While city-dwellers might have visions of little shops in villages and farmers helpfully selling excess produce, these are rarely seen in reality. Many farmers are just as commercially-minded as the rest of us and have little time or incentive to sell locally.

And what of other environmentally-friendly services? The people I visited complained they do not have any doorstep recycling services, and so must drive to their local facility.

My conclusion: that city-dwellers have many advantages over those living in rural areas if they want to live the green lifestyle. We in the city can easily walk, cycle or get public transport to reach a wide range of shops and services. And because we live near many other people, we have on our doorsteps recycling and other services that become less practical outside of towns.

So maybe city life ain't all that bad.

Tuesday, 5 February 2008

Pettifogging


The devil is in the detail they say, but for a true localist it is in the detail where virtue lies.


While others demand an end to global poverty, justice for the downtrodden and righteous violence against wrong-doers, the localist calls for something to be done about the cracks in the pavement and to sort out those dodgy-looking kids that hang around the local takeaway.

These are petty issues, but they stand at the top of the moral scale of the hardcore localist.
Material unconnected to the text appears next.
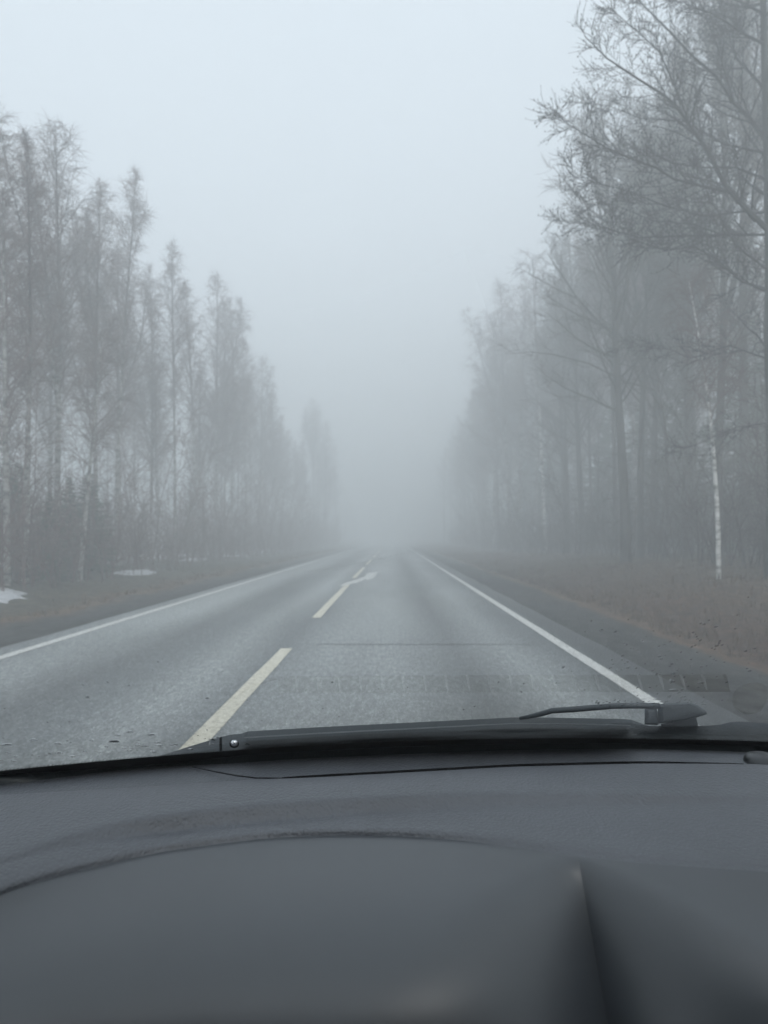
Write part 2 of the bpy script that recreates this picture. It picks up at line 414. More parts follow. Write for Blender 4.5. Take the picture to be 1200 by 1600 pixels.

If the apocalypse came, the localist would only begin to care when the streetlights went too long without repair and if nothing had been done about the graffiti problem.

This is obviously a caricature of the person interested in local issues. Most, I'm sure, have well-rounded lives and engage in politics and civil society at all levels. But while grand concerns have easy mass appeal, concern for local issues is easy to ignore or even mock.

For me, in recent months I've found my political bearings turned upside-down. Usually ensconced in debates over issues of global significance, now I am arguing with my neighbours online about the need for something to be done about the crime hotspot down my road.

And my local councillor now knows all about the three potholes in my road caused by the water leak the other day.

I almost want to apologise for how petty I have become. Sorry guys, I want to say, but though it is a tiny thing, I really am going to bother you about this.

But I don't apologise. And the reason? Because it is my road and so it is my responsibility to help take care of it.

And while my priorities will not be the same as those of my neighbours, better a clash of concerned active citizens than sullen apathy allowing a void to form.

There is a zero tolerance angle here. In the sense that if an area is well cared for, then this signifies to those that wish to commit crime that it is unlikely to go unnoticed. Virtous circles and vicious cycles abound.

But what difference can one person make? Isn't the world just too big and bad to stand up to? This is a question that has plagued philosophy for centuries.

The simplest answer to this is the story I heard of a boy walking along a beach after a massive storm. The storm had churned up the sea and flung huge numbers of fish and other sea creatures on to the shore where they lay dying, gasping for air. As the boy walked, he carefully threw each living creature back into the sea.

A man walking the other way, seeing the mammoth and impossible task ahead of the boy, said to him that he need not bother, for however many he rescued, many more would die.

The boy, dying fish in hand, turned to the man and said: "What matter are all those to me? This one will be saved."